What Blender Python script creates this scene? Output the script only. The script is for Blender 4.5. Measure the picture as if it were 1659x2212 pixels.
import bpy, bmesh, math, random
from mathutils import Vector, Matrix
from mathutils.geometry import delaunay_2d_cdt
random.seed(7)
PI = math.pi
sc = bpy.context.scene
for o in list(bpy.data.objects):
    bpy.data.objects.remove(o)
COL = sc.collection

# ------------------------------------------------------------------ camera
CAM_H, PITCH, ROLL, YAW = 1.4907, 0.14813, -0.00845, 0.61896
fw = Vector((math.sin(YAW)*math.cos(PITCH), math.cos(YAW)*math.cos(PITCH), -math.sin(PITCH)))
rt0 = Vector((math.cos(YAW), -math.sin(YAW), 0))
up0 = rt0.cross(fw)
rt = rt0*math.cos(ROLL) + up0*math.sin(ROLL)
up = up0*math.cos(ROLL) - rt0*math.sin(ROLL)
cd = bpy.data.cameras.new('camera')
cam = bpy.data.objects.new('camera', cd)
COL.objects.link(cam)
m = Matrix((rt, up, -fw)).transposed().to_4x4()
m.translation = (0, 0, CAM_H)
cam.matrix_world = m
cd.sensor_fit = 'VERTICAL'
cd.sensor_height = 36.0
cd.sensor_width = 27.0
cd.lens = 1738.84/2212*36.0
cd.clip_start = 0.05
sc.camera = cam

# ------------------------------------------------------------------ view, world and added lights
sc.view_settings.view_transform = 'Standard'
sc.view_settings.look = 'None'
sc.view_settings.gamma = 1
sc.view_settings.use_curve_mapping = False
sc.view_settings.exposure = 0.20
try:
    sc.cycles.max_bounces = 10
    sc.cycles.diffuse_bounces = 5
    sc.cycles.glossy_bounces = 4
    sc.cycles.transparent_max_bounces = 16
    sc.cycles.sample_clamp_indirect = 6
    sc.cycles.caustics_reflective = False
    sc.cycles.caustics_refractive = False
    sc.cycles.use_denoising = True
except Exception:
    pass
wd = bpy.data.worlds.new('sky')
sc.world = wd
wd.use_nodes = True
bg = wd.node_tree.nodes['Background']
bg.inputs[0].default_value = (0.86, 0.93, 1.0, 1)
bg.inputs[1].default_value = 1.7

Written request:
Recopy the whole listing exactly.

Correct response:
What Blender Python script creates this scene? Output the script only. The script is for Blender 4.5. Measure the picture as if it were 1659x2212 pixels.
import bpy, bmesh, math, random
from mathutils import Vector, Matrix
from mathutils.geometry import delaunay_2d_cdt
random.seed(7)
PI = math.pi
sc = bpy.context.scene
for o in list(bpy.data.objects):
    bpy.data.objects.remove(o)
COL = sc.collection

# ------------------------------------------------------------------ camera
CAM_H, PITCH, ROLL, YAW = 1.4907, 0.14813, -0.00845, 0.61896
fw = Vector((math.sin(YAW)*math.cos(PITCH), math.cos(YAW)*math.cos(PITCH), -math.sin(PITCH)))
rt0 = Vector((math.cos(YAW), -math.sin(YAW), 0))
up0 = rt0.cross(fw)
rt = rt0*math.cos(ROLL) + up0*math.sin(ROLL)
up = up0*math.cos(ROLL) - rt0*math.sin(ROLL)
cd = bpy.data.cameras.new('camera')
cam = bpy.data.objects.new('camera', cd)
COL.objects.link(cam)
m = Matrix((rt, up, -fw)).transposed().to_4x4()
m.translation = (0, 0, CAM_H)
cam.matrix_world = m
cd.sensor_fit = 'VERTICAL'
cd.sensor_height = 36.0
cd.sensor_width = 27.0
cd.lens = 1738.84/2212*36.0
cd.clip_start = 0.05
sc.camera = cam

# ------------------------------------------------------------------ view, world and added lights
sc.view_settings.view_transform = 'Standard'
sc.view_settings.look = 'None'
sc.view_settings.gamma = 1
sc.view_settings.use_curve_mapping = False
sc.view_settings.exposure = 0.20
try:
    sc.cycles.max_bounces = 10
    sc.cycles.diffuse_bounces = 5
    sc.cycles.glossy_bounces = 4
    sc.cycles.transparent_max_bounces = 16
    sc.cycles.sample_clamp_indirect = 6
    sc.cycles.caustics_reflective = False
    sc.cycles.caustics_refractive = False
    sc.cycles.use_denoising = True
except Exception:
    pass
wd = bpy.data.worlds.new('sky')
sc.world = wd
wd.use_nodes = True
bg = wd.node_tree.nodes['Background']
bg.inputs[0].default_value = (0.86, 0.93, 1.0, 1)
bg.inputs[1].default_value = 1.7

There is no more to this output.